On 3/5/06, Steve Bennett stevage@gmail.com wrote:
Indefinitely block an IP address because the user thought "Linuxbeak ON WHEELS!!!" would be a funny username? That seems a trifle over the top, no?
It's not over the top, because it's not a funny username and 100% of the time such a username is created, it's a sleeper account for Willy on Wheels. Given the number of sleeper accounts he has created in the past, is is just not feasible to investigate each one individually.
Most username blocks I've seen are of this variety: new accounts with
blantantly inappropriate or vandalistic usernames where discussion is obviously a waste of time. It's very easy to get skewed results when you
use
It depends what you're discussing. Renaming "Jimbo Wales Is Communism" to "Newuser499" or even "JWIC" seems fair and reasonable. Blocking the user's IP for the next millennium doesn't.
Well, nobody is blocking the IP except the autoblocker. If you think the autoblocker is a problem, then it would probably be more productive to take that up with the devs. The point is that no one uses "is Communism" in their username unless they are the Communism vandal, who is banned from the English Wikipedia. Admins have been blocking these usernames on sight for quite some time and we've never heard a peep about it out of anyone, because the vandals just create more socks rather than provide the mailing list with baseless complains. They are vandals, after all.
As I have no experience fighting vandals who register new accounts, I'm prepared to believe that the vast majority of these problematic usernames really are nasty vandals.

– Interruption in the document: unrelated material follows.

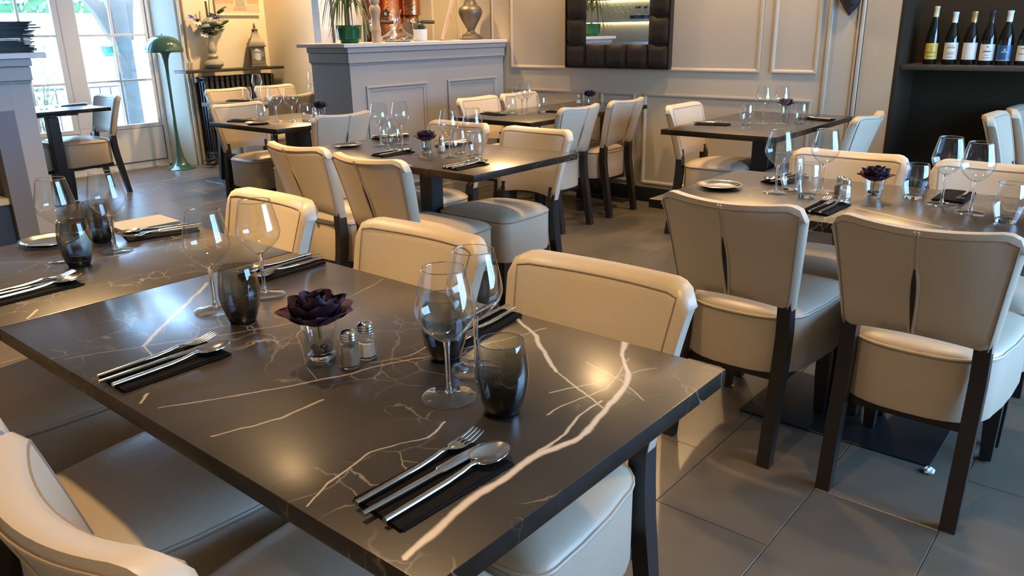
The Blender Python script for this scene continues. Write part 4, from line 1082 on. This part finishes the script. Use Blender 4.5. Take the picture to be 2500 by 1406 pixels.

But just theoretically it seems unnecessarily heavy handed.
I can see how it looks that way. I can't think of anything to say except that it really isn't, and that your appraisal of the situation might change when you have become more familiar.
No, there's not much problem there - there are good examples on the
policy. What I'm concerned about is that the policy says that the treatment for such cases is renaming the user - not blocking. And actual practice is apparently completely different.
Are you concerned that the behavior is inappropriate, or do you think the policy should reflect what people actually do? Put another way, which do you think should be changed: the behavior, or the policy?